The Chinese government restricts foreign investment in Internet and advertising businesses. Accordingly, we operate our websites and our online advertising business in China through Guangzhou Subaye Computer Tech Limited ”GZ Subaye,” our wholly-owned subsidiary. GZ Subaye holds the licenses and approvals necessary to operate our website and our online advertising business in China. We cannot assure you, however, that we will be able to enforce these contracts. Although we believe we comply with current Chinese regulations, we cannot assure you that the Chinese government would agree that these operating arrangements comply with Chinese licensing, registration or other regulatory requirements, with existing policies or with requirements or policies that may be adopted in the future. If the Chinese government determines that we do not comply with applicable law, it could revoke our business and operating licenses, require us to discontinue or restrict our operations, restrict our right to collect revenues, block our website, require us to restructure our operations, impose additional conditions or requirements with which we may not be able to comply, impose restrictions on our business operations or on our customers, or take other regulatory or enforcement actions against us that could be harmful to our business.

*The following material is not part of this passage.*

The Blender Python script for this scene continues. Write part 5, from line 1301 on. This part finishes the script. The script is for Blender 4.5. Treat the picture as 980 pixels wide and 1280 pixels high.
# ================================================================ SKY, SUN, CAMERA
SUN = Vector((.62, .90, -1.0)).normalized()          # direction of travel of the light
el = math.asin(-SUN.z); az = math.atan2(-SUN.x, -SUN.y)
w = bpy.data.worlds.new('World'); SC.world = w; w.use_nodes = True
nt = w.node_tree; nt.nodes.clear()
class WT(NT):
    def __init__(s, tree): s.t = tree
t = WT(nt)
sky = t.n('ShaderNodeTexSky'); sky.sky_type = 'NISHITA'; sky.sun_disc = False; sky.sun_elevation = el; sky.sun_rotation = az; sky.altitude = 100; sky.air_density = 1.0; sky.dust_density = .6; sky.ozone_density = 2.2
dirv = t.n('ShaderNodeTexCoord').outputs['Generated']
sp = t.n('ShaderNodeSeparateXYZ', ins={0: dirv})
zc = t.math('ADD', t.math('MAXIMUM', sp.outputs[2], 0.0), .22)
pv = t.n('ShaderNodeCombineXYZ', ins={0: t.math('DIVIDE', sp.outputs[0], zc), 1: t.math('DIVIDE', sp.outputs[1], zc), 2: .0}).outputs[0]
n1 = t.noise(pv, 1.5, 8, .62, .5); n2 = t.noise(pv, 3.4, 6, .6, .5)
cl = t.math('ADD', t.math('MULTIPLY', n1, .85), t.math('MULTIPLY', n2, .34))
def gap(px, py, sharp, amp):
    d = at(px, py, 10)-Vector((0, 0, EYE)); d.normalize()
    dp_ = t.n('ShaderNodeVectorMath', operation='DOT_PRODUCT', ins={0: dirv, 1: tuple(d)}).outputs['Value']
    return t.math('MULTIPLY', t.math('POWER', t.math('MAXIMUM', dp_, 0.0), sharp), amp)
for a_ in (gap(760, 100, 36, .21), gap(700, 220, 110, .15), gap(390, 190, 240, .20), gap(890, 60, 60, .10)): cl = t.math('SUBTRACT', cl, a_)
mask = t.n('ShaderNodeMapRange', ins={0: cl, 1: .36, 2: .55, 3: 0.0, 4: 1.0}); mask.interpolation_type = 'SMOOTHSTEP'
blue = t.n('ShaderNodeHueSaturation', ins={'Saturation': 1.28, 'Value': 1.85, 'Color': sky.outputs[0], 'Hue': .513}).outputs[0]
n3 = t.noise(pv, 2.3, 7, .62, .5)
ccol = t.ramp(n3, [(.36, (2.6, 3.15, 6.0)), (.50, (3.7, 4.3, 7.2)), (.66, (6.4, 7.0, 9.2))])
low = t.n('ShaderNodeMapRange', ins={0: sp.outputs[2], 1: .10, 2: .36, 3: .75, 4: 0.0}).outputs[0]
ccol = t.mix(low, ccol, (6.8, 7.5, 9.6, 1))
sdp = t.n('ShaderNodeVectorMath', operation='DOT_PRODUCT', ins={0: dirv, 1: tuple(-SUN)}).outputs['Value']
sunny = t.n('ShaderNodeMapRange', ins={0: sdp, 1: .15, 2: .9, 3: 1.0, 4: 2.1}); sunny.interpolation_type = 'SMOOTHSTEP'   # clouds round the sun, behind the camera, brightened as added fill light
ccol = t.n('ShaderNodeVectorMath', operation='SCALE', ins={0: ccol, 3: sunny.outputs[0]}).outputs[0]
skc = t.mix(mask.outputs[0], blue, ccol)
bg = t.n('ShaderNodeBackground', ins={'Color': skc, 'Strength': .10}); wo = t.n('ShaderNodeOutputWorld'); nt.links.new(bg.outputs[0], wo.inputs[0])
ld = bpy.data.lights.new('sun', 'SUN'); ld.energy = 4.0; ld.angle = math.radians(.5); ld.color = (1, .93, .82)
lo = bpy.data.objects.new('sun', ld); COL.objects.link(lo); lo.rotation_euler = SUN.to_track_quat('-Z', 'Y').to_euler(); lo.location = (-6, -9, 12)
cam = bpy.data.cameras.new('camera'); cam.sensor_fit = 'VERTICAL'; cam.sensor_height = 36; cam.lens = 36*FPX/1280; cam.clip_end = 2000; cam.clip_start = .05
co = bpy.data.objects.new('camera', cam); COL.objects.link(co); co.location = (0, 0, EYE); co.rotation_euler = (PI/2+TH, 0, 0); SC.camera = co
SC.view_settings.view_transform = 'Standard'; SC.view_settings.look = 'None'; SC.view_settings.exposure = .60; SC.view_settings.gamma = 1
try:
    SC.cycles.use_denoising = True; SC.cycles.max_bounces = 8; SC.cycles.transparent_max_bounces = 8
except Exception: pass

without getting into too much detail, they first state that the industry is restricts foreign investment, and then that in order to comply with these restrictions they operate in it through a wholly-owned subsidiary. I don’t really know quite where to start with this one, so I’ll just let it speak for itself. But the authors duly go on to show an amazing grasp of the English language when they all of a sudden say that they’re not sure if “these contracts” can be enforced, without any contracts mentioned that they could be referring back to.

This looks like a bad cut-and-paste job to me, and I think it should be added onto any lawsuit being brought against the company.

Perhaps the reason it is not brought up is that the PRC council involved actually signed off on the report, stating that the structure presented complied with current PRC legislation. This in itself is worthy of a blog post on how to judge legal opinions in Chinese statements.